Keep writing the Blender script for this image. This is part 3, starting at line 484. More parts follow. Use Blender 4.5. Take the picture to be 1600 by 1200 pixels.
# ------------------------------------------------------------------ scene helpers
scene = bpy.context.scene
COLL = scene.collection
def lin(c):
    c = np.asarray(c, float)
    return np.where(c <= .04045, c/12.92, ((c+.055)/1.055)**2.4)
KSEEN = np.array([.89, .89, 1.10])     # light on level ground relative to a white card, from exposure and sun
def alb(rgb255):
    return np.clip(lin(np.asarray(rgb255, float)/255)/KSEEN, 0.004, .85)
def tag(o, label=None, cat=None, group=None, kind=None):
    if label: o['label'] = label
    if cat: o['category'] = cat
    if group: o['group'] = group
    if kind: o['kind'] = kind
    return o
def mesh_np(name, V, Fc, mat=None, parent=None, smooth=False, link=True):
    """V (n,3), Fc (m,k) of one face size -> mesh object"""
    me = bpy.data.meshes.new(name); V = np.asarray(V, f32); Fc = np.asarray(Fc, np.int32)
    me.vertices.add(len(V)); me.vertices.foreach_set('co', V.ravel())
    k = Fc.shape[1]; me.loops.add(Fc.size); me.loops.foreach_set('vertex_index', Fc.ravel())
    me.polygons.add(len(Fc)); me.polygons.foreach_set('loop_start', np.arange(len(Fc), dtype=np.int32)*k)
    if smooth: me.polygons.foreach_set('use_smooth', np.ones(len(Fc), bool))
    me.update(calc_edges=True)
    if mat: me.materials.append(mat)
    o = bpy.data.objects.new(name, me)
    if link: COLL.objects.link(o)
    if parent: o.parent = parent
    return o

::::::

-- EXERCISE BRIEF --
Copy down the material exactly as written.

-- EXPECTED OUTPUT --
Keep writing the Blender script for this image. This is part 3, starting at line 484. More parts follow. Use Blender 4.5. Take the picture to be 1600 by 1200 pixels.
# ------------------------------------------------------------------ scene helpers
scene = bpy.context.scene
COLL = scene.collection
def lin(c):
    c = np.asarray(c, float)
    return np.where(c <= .04045, c/12.92, ((c+.055)/1.055)**2.4)
KSEEN = np.array([.89, .89, 1.10])     # light on level ground relative to a white card, from exposure and sun
def alb(rgb255):
    return np.clip(lin(np.asarray(rgb255, float)/255)/KSEEN, 0.004, .85)
def tag(o, label=None, cat=None, group=None, kind=None):
    if label: o['label'] = label
    if cat: o['category'] = cat
    if group: o['group'] = group
    if kind: o['kind'] = kind
    return o
def mesh_np(name, V, Fc, mat=None, parent=None, smooth=False, link=True):
    """V (n,3), Fc (m,k) of one face size -> mesh object"""
    me = bpy.data.meshes.new(name); V = np.asarray(V, f32); Fc = np.asarray(Fc, np.int32)
    me.vertices.add(len(V)); me.vertices.foreach_set('co', V.ravel())
    k = Fc.shape[1]; me.loops.add(Fc.size); me.loops.foreach_set('vertex_index', Fc.ravel())
    me.polygons.add(len(Fc)); me.polygons.foreach_set('loop_start', np.arange(len(Fc), dtype=np.int32)*k)
    if smooth: me.polygons.foreach_set('use_smooth', np.ones(len(Fc), bool))
    me.update(calc_edges=True)
    if mat: me.materials.append(mat)
    o = bpy.data.objects.new(name, me)
    if link: COLL.objects.link(o)
    if parent: o.parent = parent
    return o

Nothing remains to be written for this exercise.